(begin)

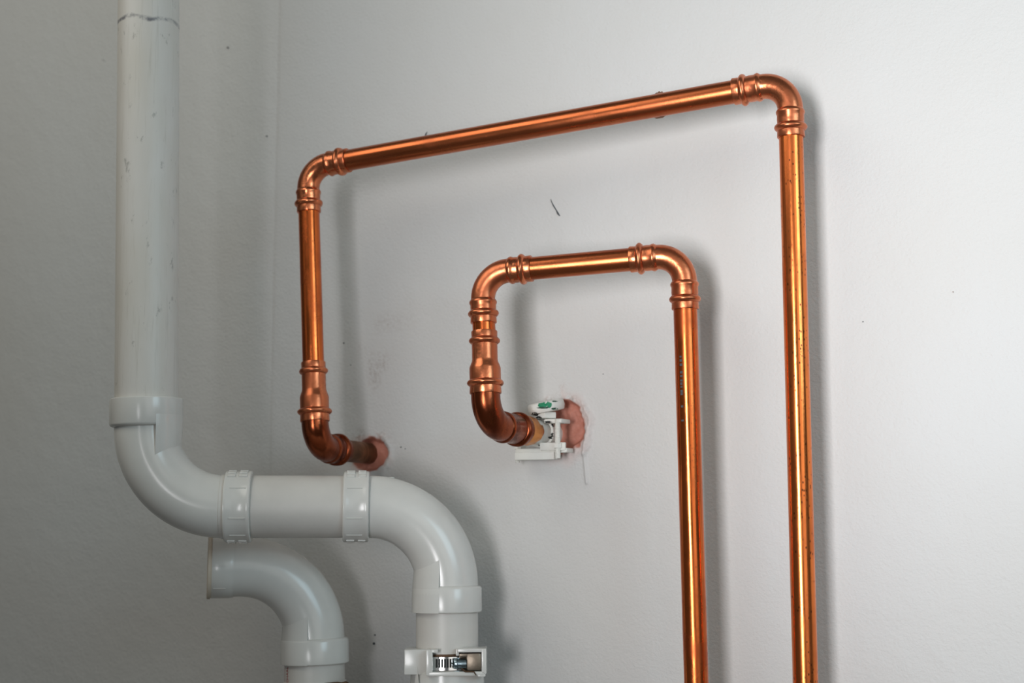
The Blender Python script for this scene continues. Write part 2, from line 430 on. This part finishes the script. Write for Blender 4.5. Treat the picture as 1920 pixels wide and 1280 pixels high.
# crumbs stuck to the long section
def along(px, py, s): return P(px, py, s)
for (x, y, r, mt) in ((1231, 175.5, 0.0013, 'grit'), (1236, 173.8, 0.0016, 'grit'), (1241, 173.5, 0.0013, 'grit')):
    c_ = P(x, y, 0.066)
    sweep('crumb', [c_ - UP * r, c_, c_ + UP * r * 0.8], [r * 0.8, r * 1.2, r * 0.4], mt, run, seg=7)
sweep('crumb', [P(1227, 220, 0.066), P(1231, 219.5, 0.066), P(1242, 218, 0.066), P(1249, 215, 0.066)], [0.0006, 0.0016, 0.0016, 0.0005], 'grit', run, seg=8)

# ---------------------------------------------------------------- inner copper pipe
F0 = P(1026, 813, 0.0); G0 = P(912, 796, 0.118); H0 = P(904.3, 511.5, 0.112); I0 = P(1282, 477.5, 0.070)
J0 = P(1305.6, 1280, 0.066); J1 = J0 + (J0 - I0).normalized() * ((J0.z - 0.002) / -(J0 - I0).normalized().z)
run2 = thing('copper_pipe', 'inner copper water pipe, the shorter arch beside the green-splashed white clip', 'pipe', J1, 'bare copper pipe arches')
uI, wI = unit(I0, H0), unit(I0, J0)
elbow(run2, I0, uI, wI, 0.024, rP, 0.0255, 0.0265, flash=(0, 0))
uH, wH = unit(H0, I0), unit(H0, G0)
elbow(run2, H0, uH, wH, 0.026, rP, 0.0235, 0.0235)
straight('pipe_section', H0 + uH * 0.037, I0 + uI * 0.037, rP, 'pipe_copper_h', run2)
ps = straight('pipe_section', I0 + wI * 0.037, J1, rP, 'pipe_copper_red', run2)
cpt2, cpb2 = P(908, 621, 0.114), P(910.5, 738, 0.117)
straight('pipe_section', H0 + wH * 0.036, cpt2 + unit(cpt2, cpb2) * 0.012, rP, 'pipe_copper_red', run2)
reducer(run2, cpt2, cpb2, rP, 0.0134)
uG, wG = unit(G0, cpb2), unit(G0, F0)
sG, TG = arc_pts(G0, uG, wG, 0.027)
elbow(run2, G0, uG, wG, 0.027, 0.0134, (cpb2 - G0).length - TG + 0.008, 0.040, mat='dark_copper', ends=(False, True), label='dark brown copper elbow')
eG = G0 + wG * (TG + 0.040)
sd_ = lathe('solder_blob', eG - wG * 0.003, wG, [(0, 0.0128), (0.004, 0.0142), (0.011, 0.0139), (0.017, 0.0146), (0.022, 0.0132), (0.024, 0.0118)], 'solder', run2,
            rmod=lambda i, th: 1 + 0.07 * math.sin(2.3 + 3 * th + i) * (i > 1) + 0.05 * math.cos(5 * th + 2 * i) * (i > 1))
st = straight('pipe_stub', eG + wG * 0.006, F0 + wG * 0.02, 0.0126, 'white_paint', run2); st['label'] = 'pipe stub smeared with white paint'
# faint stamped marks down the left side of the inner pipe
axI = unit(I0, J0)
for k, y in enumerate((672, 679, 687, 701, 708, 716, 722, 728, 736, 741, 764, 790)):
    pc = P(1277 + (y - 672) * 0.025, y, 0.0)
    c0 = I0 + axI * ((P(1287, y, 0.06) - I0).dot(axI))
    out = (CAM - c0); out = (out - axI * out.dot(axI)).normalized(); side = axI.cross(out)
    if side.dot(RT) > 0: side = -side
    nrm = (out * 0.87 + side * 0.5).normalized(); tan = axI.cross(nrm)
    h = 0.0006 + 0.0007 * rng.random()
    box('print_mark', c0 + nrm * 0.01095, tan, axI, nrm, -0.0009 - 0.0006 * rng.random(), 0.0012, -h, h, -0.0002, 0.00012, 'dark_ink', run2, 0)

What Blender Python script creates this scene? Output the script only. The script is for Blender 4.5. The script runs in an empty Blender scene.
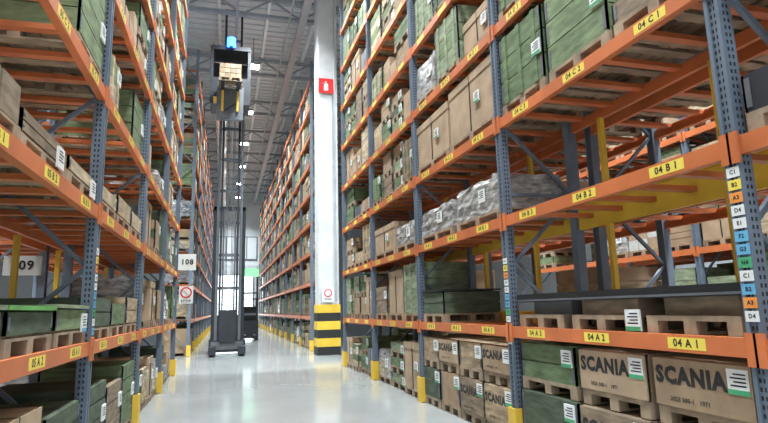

(end)

**YOUR TASK**
Copy the material above exactly and drop the pictures.

**EXERCISE RESPONSE**
The Blender Python script for this scene continues. Write part 2, from line 430 on. This part finishes the script. Write for Blender 4.5. Treat the picture as 1920 pixels wide and 1280 pixels high.
# crumbs stuck to the long section
def along(px, py, s): return P(px, py, s)
for (x, y, r, mt) in ((1231, 175.5, 0.0013, 'grit'), (1236, 173.8, 0.0016, 'grit'), (1241, 173.5, 0.0013, 'grit')):
    c_ = P(x, y, 0.066)
    sweep('crumb', [c_ - UP * r, c_, c_ + UP * r * 0.8], [r * 0.8, r * 1.2, r * 0.4], mt, run, seg=7)
sweep('crumb', [P(1227, 220, 0.066), P(1231, 219.5, 0.066), P(1242, 218, 0.066), P(1249, 215, 0.066)], [0.0006, 0.0016, 0.0016, 0.0005], 'grit', run, seg=8)

# ---------------------------------------------------------------- inner copper pipe
F0 = P(1026, 813, 0.0); G0 = P(912, 796, 0.118); H0 = P(904.3, 511.5, 0.112); I0 = P(1282, 477.5, 0.070)
J0 = P(1305.6, 1280, 0.066); J1 = J0 + (J0 - I0).normalized() * ((J0.z - 0.002) / -(J0 - I0).normalized().z)
run2 = thing('copper_pipe', 'inner copper water pipe, the shorter arch beside the green-splashed white clip', 'pipe', J1, 'bare copper pipe arches')
uI, wI = unit(I0, H0), unit(I0, J0)
elbow(run2, I0, uI, wI, 0.024, rP, 0.0255, 0.0265, flash=(0, 0))
uH, wH = unit(H0, I0), unit(H0, G0)
elbow(run2, H0, uH, wH, 0.026, rP, 0.0235, 0.0235)
straight('pipe_section', H0 + uH * 0.037, I0 + uI * 0.037, rP, 'pipe_copper_h', run2)
ps = straight('pipe_section', I0 + wI * 0.037, J1, rP, 'pipe_copper_red', run2)
cpt2, cpb2 = P(908, 621, 0.114), P(910.5, 738, 0.117)
straight('pipe_section', H0 + wH * 0.036, cpt2 + unit(cpt2, cpb2) * 0.012, rP, 'pipe_copper_red', run2)
reducer(run2, cpt2, cpb2, rP, 0.0134)
uG, wG = unit(G0, cpb2), unit(G0, F0)
sG, TG = arc_pts(G0, uG, wG, 0.027)
elbow(run2, G0, uG, wG, 0.027, 0.0134, (cpb2 - G0).length - TG + 0.008, 0.040, mat='dark_copper', ends=(False, True), label='dark brown copper elbow')
eG = G0 + wG * (TG + 0.040)
sd_ = lathe('solder_blob', eG - wG * 0.003, wG, [(0, 0.0128), (0.004, 0.0142), (0.011, 0.0139), (0.017, 0.0146), (0.022, 0.0132), (0.024, 0.0118)], 'solder', run2,
            rmod=lambda i, th: 1 + 0.07 * math.sin(2.3 + 3 * th + i) * (i > 1) + 0.05 * math.cos(5 * th + 2 * i) * (i > 1))
st = straight('pipe_stub', eG + wG * 0.006, F0 + wG * 0.02, 0.0126, 'white_paint', run2); st['label'] = 'pipe stub smeared with white paint'
# faint stamped marks down the left side of the inner pipe
axI = unit(I0, J0)
for k, y in enumerate((672, 679, 687, 701, 708, 716, 722, 728, 736, 741, 764, 790)):
    pc = P(1277 + (y - 672) * 0.025, y, 0.0)
    c0 = I0 + axI * ((P(1287, y, 0.06) - I0).dot(axI))
    out = (CAM - c0); out = (out - axI * out.dot(axI)).normalized(); side = axI.cross(out)
    if side.dot(RT) > 0: side = -side
    nrm = (out * 0.87 + side * 0.5).normalized(); tan = axI.cross(nrm)
    h = 0.0006 + 0.0007 * rng.random()
    box('print_mark', c0 + nrm * 0.01095, tan, axI, nrm, -0.0009 - 0.0006 * rng.random(), 0.0012, -h, h, -0.0002, 0.00012, 'dark_ink', run2, 0)

What Blender Python script creates this scene? Output the script only. The script is for Blender 4.5. The script runs in an empty Blender scene.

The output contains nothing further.